In previous posts, I have suggested employing more improvisational methods to defamiliarize everything that is making much of the new media scene seem so complacent in the face of our current political upheaval. In my seminar this semester at CU-Boulder, we developed a strategy of "making things" that went against the grain of most studio art courses, especially the kind that I associate with the elite universities like Yale, which I wrote about here. Our objective was to collaborate on projects that were so bad, they were -- well, bad. But not weak. Bad in the sense that a lot of the work at youtube.com is bad, but that somehow still rings true to the amateur's love of all things D-I-Y. Yes, there are always exceptions to the rule, in fact, the rule is to have no rule and I may change my mind at given (or taken) moment. For now, though, our aim is to diss this worn-out effort by the overwhelming number of hungry new media "professionals" in the art world today whose sole mission it seems is to legitimize their creative work process so that they can slop up whatever remaining pieces of the pie are still left on the table. Give it up!
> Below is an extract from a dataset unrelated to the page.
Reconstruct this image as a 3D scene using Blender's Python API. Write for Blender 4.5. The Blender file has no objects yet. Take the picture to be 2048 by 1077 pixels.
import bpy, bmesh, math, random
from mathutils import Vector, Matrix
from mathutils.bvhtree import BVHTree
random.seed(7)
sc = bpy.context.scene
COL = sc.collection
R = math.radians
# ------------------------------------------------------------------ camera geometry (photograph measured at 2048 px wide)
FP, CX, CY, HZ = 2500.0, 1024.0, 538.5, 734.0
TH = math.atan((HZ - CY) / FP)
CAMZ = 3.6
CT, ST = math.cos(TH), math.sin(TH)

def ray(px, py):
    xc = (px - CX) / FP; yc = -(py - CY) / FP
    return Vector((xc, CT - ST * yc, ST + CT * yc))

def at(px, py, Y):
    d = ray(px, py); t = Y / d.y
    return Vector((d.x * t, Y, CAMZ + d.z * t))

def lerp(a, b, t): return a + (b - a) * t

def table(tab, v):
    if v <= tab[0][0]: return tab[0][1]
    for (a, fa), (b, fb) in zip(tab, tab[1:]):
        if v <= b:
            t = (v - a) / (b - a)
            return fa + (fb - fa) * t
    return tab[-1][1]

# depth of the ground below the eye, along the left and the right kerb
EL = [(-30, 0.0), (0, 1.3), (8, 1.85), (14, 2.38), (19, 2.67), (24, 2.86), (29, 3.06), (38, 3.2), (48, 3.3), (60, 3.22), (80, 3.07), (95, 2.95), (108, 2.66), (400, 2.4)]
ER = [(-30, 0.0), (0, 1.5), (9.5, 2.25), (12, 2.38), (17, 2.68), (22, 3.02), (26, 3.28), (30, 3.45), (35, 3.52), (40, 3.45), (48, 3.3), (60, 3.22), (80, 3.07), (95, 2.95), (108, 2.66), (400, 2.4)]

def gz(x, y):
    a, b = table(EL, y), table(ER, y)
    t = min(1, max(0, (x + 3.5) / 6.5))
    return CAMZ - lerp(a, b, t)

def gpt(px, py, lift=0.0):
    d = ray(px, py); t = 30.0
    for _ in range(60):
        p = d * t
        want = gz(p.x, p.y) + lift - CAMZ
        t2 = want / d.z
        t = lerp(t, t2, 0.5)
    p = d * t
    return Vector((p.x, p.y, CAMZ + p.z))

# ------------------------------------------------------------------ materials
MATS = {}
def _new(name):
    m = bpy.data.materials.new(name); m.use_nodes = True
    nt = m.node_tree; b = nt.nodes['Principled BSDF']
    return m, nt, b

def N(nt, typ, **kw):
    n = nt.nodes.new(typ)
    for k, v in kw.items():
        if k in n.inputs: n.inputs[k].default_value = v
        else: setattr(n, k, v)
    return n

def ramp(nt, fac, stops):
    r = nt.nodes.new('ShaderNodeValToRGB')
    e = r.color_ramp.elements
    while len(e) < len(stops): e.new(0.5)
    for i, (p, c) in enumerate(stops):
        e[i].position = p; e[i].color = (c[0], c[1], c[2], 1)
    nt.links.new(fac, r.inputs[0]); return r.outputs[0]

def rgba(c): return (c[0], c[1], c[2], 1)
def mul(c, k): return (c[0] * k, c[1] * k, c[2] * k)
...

This is not to say that there are not new media artists who use the Internet space for largely political purposes. Think of the work of The Yes Men or even a straightforward comix artist like Tom Tomorrow. I use my forthcoming book META/DATA (MIT Press, 2007) to suggest alternative approaches to working in and with new media that will enable us to break out of the academic, scientific, and commercial molds that are debilitating the formerly refreshing and fruitful potential of this networked media art scene. Basically, my premise is that a great deal of the work being created in the new media art and theory fields is being wrapped up in an institutional straitjacket that is neutering our ability to have any real effect on the world we live in and that a great many new media artist-theorists are falling into this trap by willingly buying into the same forms of co-dependency that the predominantly academic-scientific communities have bought into long ago. In META/DATA, I don't address this issue dogmatically, wagging my finger at those who buy into the Big Lie, but by doing an end-run, mixing spontaneous theories with avant-pop fictions and self-effacing pseudo-academic essays that read more like poetry remixes than argumentative papers.

To my mind, this is all connected to ones political agenda. What does it say about your professional network, especially one so tied to the First Amendment like the artistic and academic communities are, when the huge symposiums and conferences that bring them all together, collectively ignore the big elephant in the room. And I mean ELEPHANT. The question is: How To Be A First Amendment Patriot while maintaining a healthy anarchic attitude toward organized politics in general? In the past, what made America unique among nations, was its practical implementation of the Bill of Rights. But now it looks as though we're giving it all up to those who would rather dictate a patriarchal Bill of Far Rights.

Except for the occasional sideshow, don't expect to find this as the primary point of discussion at any new media conferences or festivals.